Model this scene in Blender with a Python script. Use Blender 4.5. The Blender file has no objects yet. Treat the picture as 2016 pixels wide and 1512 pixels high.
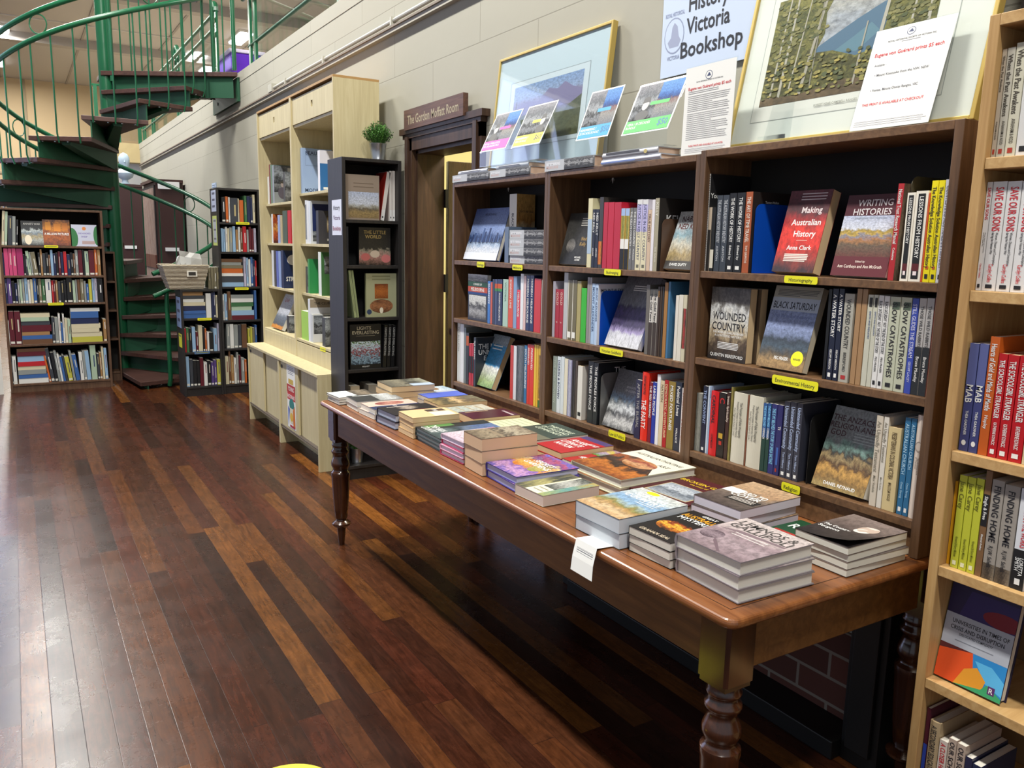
import bpy, math, random
from mathutils import Vector, Matrix
random.seed(7)
sc = bpy.context.scene
PI = math.pi
# ------------------------------------------------------------------ camera
F, CX, CY, CH = 1595.6, 1008.0, 756.0, 1.5
PIT, ROL, YAW = .16958, .02038, .54881
cd = Vector((math.sin(YAW)*math.cos(PIT), math.cos(YAW)*math.cos(PIT), -math.sin(PIT)))
r0 = Vector((math.cos(YAW), -math.sin(YAW), 0)); u0 = r0.cross(cd)
cr = r0*math.cos(ROL)+u0*math.sin(ROL); cu = -r0*math.sin(ROL)+u0*math.cos(ROL)
CP = Vector((0, 0, CH))
cam = bpy.data.cameras.new('camera'); co = bpy.data.objects.new('camera', cam); sc.collection.objects.link(co)
cam.sensor_width = 36; cam.lens = F/2016*36; cam.clip_start = .05; cam.clip_end = 200
co.matrix_world = Matrix.Translation(CP) @ Matrix((cr, cu, -cd)).transposed().to_4x4()
sc.camera = co
# ------------------------------------------------------------------ view, world, light
sc.view_settings.view_transform = 'Standard'; sc.view_settings.look = 'None'
sc.view_settings.gamma = 1; sc.view_settings.use_curve_mapping = False
sc.view_settings.exposure = 0.0
w = bpy.data.worlds.new('world'); sc.world = w; w.use_nodes = True
w.node_tree.nodes['Background'].inputs[0].default_value = (.80, .88, 1, 1)
w.node_tree.nodes['Background'].inputs[1].default_value = .5
def area(name, loc, sx, sy, power, col=(1, .97, .9), rot=(0, 0, 0)):
    l = bpy.data.lights.new(name, 'AREA'); l.shape = 'RECTANGLE'; l.size = sx; l.size_y = sy; l.energy = power; l.color = col
    o = bpy.data.objects.new(name, l); sc.collection.objects.link(o); o.location = loc; o.rotation_euler = rot
    return o
for y in (-.8, 3.2, 7.2, 11.2, 15.2, 19.2, 23.2, 27.2): area('ceiling_lamp_light', (.05, y, 6.08), .25, 1.25, 290)
for x, y, p in ((4.9, 20.5, 130), (4.95, 24.5, 130), (4.6, 14.0, 130), (4.6, 8.0, 120)): area('gallery_lamp_light', (x, y, 6.08), .25, 1.25, p)
area('inner_room_light', (3.2, 4.2, 2.95), .6, .6, 90, (1, .93, .72))
# ------------------------------------------------------------------ helpers: materials
def lin(c):
    c = c/255
    return c/12.92 if c <= .04045 else ((c+.055)/1.055)**2.4
def hexc(h): return tuple(lin(int(h[i:i+2], 16)) for i in (0, 2, 4))+(1,)
MC = {}
def mat(h, rough=.5, metal=0, emit=0, spec=.5, name=None):
    k = (h, rough, metal, emit)
    if k in MC: return MC[k]
    m = bpy.data.materials.new(name or 'mat_'+h); m.use_nodes = True
    b = m.node_tree.nodes['Principled BSDF']
    b.inputs['Base Color'].default_value = hexc(h); b.inputs['Roughness'].default_value = rough; b.inputs['Metallic'].default_value = metal
    b.inputs['Specular IOR Level'].default_value = spec
    if emit:
        b.inputs['Emission Color'].default_value = hexc(h); b.inputs['Emission Strength'].default_value = emit
    m.diffuse_color = hexc(h); MC[k] = m
    return m
def ramp(nt, stops, inp, interp='LINEAR'):
    r = nt.nodes.new('ShaderNodeValToRGB'); cr_ = r.color_ramp; cr_.interpolation = interp
    while len(cr_.elements) < len(stops): cr_.elements.new(.5)
    for e, (p, c) in zip(cr_.elements, stops): e.position = p; e.color = hexc(c)
    nt.links.new(inp, r.inputs[0]); return r.outputs[0]
def nd(nt, t, **kw):
    n = nt.nodes.new(t)
    for k, v in kw.items():
        if hasattr(n, k): setattr(n, k, v)
        else: n.inputs[k.replace('_', ' ')].default_value = v
    return n
def base_mat(name, rough=.5):
    m = bpy.data.materials.new(name); m.use_nodes = True
    b = m.node_tree.nodes['Principled BSDF']; b.inputs['Roughness'].default_value = rough
    return m, m.node_tree, b
def wood(name, c0, c1, c2, axis='Z', scale=1.0, rough=.4, stretch=14, coat=0):
    m, nt, b = base_mat(name, rough)
    tc = nd(nt, 'ShaderNodeTexCoord'); mp = nd(nt, 'ShaderNodeMapping')
    s = {'X': (1, stretch, stretch), 'Y': (stretch, 1, stretch), 'Z': (stretch, stretch, 1)}[axis]
    mp.inputs['Scale'].default_value = [q*scale for q in s]
    nt.links.new(tc.outputs['Object'], mp.inputs[0])
    n = nd(nt, 'ShaderNodeTexNoise', Scale=2.2, Detail=7, Roughness=.62, Distortion=.6); nt.links.new(mp.outputs[0], n.inputs['Vector'])
    nt.links.new(ramp(nt, [(.3, c0), (.5, c1), (.72, c2)], n.outputs[0]), b.inputs['Base Color'])
    bp = nd(nt, 'ShaderNodeBump', Strength=.08, Distance=.002); nt.links.new(n.outputs[0], bp.inputs['Height']); nt.links.new(bp.outputs[0], b.inputs['Normal'])
    if coat: b.inputs['Coat Weight'].default_value = coat; b.inputs['Coat Roughness'].default_value = .12
    return m
ART = {}
def art(stops, scale=6, k=.35, det=6, rough=.5, seed=0, sx=1, sy=1):
    """picture: colours follow the height of the picture, broken up by noise (UV 0..1)"""
    key = (tuple(stops), scale, k, det, seed, sx, sy)
    if key in ART: return ART[key]
    m, nt, b = base_mat('print', rough)
    uv = nd(nt, 'ShaderNodeUVMap'); mp = nd(nt, 'ShaderNodeMapping'); mp.inputs['Location'].default_value = (seed*3.1, seed*1.7, 0); mp.inputs['Scale'].default_value = (sx, sy, 1)
    nt.links.new(uv.outputs[0], mp.inputs[0])
    n = nd(nt, 'ShaderNodeTexNoise', Scale=scale, Detail=det, Roughness=.65, Distortion=.4); nt.links.new(mp.outputs[0], n.inputs['Vector'])
    sp = nd(nt, 'ShaderNodeSeparateXYZ'); nt.links.new(uv.outputs[0], sp.inputs[0])
    a = nd(nt, 'ShaderNodeMath', operation='SUBTRACT'); nt.links.new(n.outputs[0], a.inputs[0]); a.inputs[1].default_value = .5
    c = nd(nt, 'ShaderNodeMath', operation='MULTIPLY_ADD'); nt.links.new(a.outputs[0], c.inputs[0]); c.inputs[1].default_value = k*3; nt.links.new(sp.outputs[1], c.inputs[2])
    n2 = nd(nt, 'ShaderNodeTexNoise', Scale=scale*3.5, Detail=5, Roughness=.75); nt.links.new(mp.outputs[0], n2.inputs['Vector'])
    g = ramp(nt, [(.32, '909090'), (.5, 'dcdcdc'), (.62, 'ffffff')], n2.outputs[0])
    mx = nd(nt, 'ShaderNodeMix', data_type='RGBA', blend_type='MULTIPLY'); mx.inputs[0].default_value = .85; nt.links.new(ramp(nt, stops, c.outputs[0]), mx.inputs[6]); nt.links.new(g, mx.inputs[7])
    nt.links.new(mx.outputs[2], b.inputs['Base Color'])
    ART[key] = m
    return m
# ------------------------------------------------------------------ helpers: meshes
FONT = {}
def glyphs(s):
    if s in FONT: return FONT[s]
    c = bpy.data.curves.new('t', 'FONT'); c.body = s; c.size = 1; c.resolution_u = 2; c.align_x = 'LEFT'; c.offset = .014
    o = bpy.data.objects.new('t', c); me = bpy.data.meshes.new_from_object(o)
    vs = [tuple(v.co)[:2] for v in me.vertices]; fs = [tuple(p.vertices) for p in me.polygons]
    bpy.data.objects.remove(o); bpy.data.curves.remove(c); bpy.data.meshes.remove(me)
    if not vs: vs = [(0, 0)]; fs = []
    x0 = min(v[0] for v in vs); x1 = max(v[0] for v in vs)
    FONT[s] = ([(v[0]-x0, v[1]) for v in vs], fs, x1-x0)
    return FONT[s]
class MB:
    def __init__(s): s.v = []; s.f = []; s.m = []; s.uv = []; s.mats = []; s.M = None
    def mi(s, m):
        if isinstance(m, str): m = mat(m)
        if m not in s.mats: s.mats.append(m)
        return s.mats.index(m)
    def add(s, vs, fs, m, uvs=None):
        o = len(s.v); i = s.mi(m)
        if s.M: vs = [s.M @ Vector(v) for v in vs]
        s.v += [tuple(v) for v in vs]
        for k, f in enumerate(fs):
            s.f.append([o+q for q in f]); s.m.append(i)
            s.uv.append(uvs[k] if uvs else [(0, 0)]*len(f))
    def box(s, x0, x1, y0, y1, z0, z1, m):
        a = [(x, y, z) for x in (x0, x1) for y in (y0, y1) for z in (z0, z1)]
        s.add(a, [(0, 1, 3, 2), (4, 6, 7, 5), (0, 4, 5, 1), (2, 3, 7, 6), (0, 2, 6, 4), (1, 5, 7, 3)], m)
    def quad(s, p, m): s.add(p, [(0, 1, 2, 3)], m, [[(0, 0), (1, 0), (1, 1), (0, 1)]])
    def prism(s, pts, z0, z1, m):       # polygon (x,y) extruded in z
        n = len(pts); v = [(x, y, z0) for x, y in pts]+[(x, y, z1) for x, y in pts]
        s.add(v, [tuple(range(n))[::-1], tuple(range(n, 2*n))]+[(i, (i+1) % n, n+(i+1) % n, n+i) for i in range(n)], m)
    def hexa(s, p, m):                  # 8 corners: bottom 4, top 4
        s.add(p, [(3, 2, 1, 0), (4, 5, 6, 7), (0, 1, 5, 4), (1, 2, 6, 5), (2, 3, 7, 6), (3, 0, 4, 7)], m)
    def tube(s, pts, r, m, n=10, closed=False):
        pts = [Vector(p) for p in pts]; N = len(pts); v = []; f = []
        prev = None
        for i, p in enumerate(pts):
            a = pts[(i-1) % N] if (i > 0 or closed) else p; b = pts[(i+1) % N] if (i < N-1 or closed) else p
            t = (b-a).normalized()
            if prev is None:
                q = Vector((0, 0, 1)) if abs(t.z) < .9 else Vector((1, 0, 0))
                e = t.cross(q).normalized()
            else: e = (prev-t*prev.dot(t)).normalized()
            prev = e; g = t.cross(e)
            rr = r[i] if isinstance(r, (list, tuple)) else r
            for k in range(n): v.append(p+e*rr*math.cos(2*PI*k/n)+g*rr*math.sin(2*PI*k/n))
        for i in range(N if closed else N-1):
            for k in range(n):
                a = i*n+k; b = i*n+(k+1) % n; j = (i+1) % N
                f.append((a, b, j*n+(k+1) % n, j*n+k))
        if not closed: f += [tuple(range(n))[::-1], tuple(range((N-1)*n, N*n))]
        s.add(v, f, m)
    def lathe(s, prof, c, m, n=28, cap=True):
        v = [(c[0]+r*math.cos(2*PI*k/n), c[1]+r*math.sin(2*PI*k/n), c[2]+z) for r, z in prof for k in range(n)]
        f = [(i*n+k, i*n+(k+1) % n, (i+1)*n+(k+1) % n, (i+1)*n+k) for i in range(len(prof)-1) for k in range(n)]
        if cap: f += [tuple(range(n))[::-1], tuple(range((len(prof)-1)*n, len(prof)*n))]
        s.add(v, f, m)
    def text(s, t, O, U, V, cx_, cy_, h, m, maxw=None, al='C', sq=None):
        vs, fs, wd = glyphs(t)
        k = h/.72; kx = k
        if maxw and wd*k > maxw: kx = maxw/wd
        if sq: kx *= sq
        W = wd*kx; x = cx_-(W/2 if al == 'C' else 0)
        s.add([O+U*(x+a*kx)+V*(cy_-h/2+b*k) for a, b in vs], fs, m)
    def build(s, name, parent=None, bevel=0, smooth=False):
        me = bpy.data.meshes.new(name); me.from_pydata(s.v, [], s.f)
        for m in s.mats: me.materials.append(m)
        me.polygons.foreach_set('material_index', s.m)
        ul = me.uv_layers.new(name='UVMap')
        flat = [c for f in s.uv for q in f for c in q]
        if len(flat) == len(ul.data)*2: ul.data.foreach_set('uv', flat)
        if smooth: me.polygons.foreach_set('use_smooth', [True]*len(me.polygons))
        me.update()
        o = bpy.data.objects.new(name, me); sc.collection.objects.link(o)
        if parent: o.parent = parent
        if bevel:
            b = o.modifiers.new('bevel', 'BEVEL'); b.width = bevel; b.segments = 2; b.limit_method = 'ANGLE'; b.angle_limit = math.radians(50)
        if smooth:
            e = o.modifiers.new('edges', 'EDGE_SPLIT'); e.split_angle = math.radians(40)
        return o
LAB = {}
def tag(o, label, cat, group=None, kind=None):
    n = len(label.split())
    if not (4 <= n <= 16): print('LABEL WORDS', n, label)
    if label in LAB: print('DUP LABEL', label)
    LAB[label] = 1
    o['label'] = label; o['category'] = cat
    if group: o['group'] = group
    if kind: o['kind'] = kind
    return o
def thing(name, label, cat, M=None, group=None):
    o = bpy.data.objects.new(name, None); sc.collection.objects.link(o); o.empty_display_size = .05
    if M is not None: o.matrix_world = M
    return tag(o, label, cat, group)
def structure(name, mb, **k):
    o = mb.build(name, **k); o['kind'] = 'structure'; return o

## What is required
Using the listing above, gather each line that holds the string "picture" and copy it.

## Exercise response
Model this scene in Blender with a Python script. Use Blender 4.5. The Blender file has no objects yet. Treat the picture as 2016 pixels wide and 1512 pixels high.
    """picture: colours follow the height of the picture, broken up by noise (UV 0..1)"""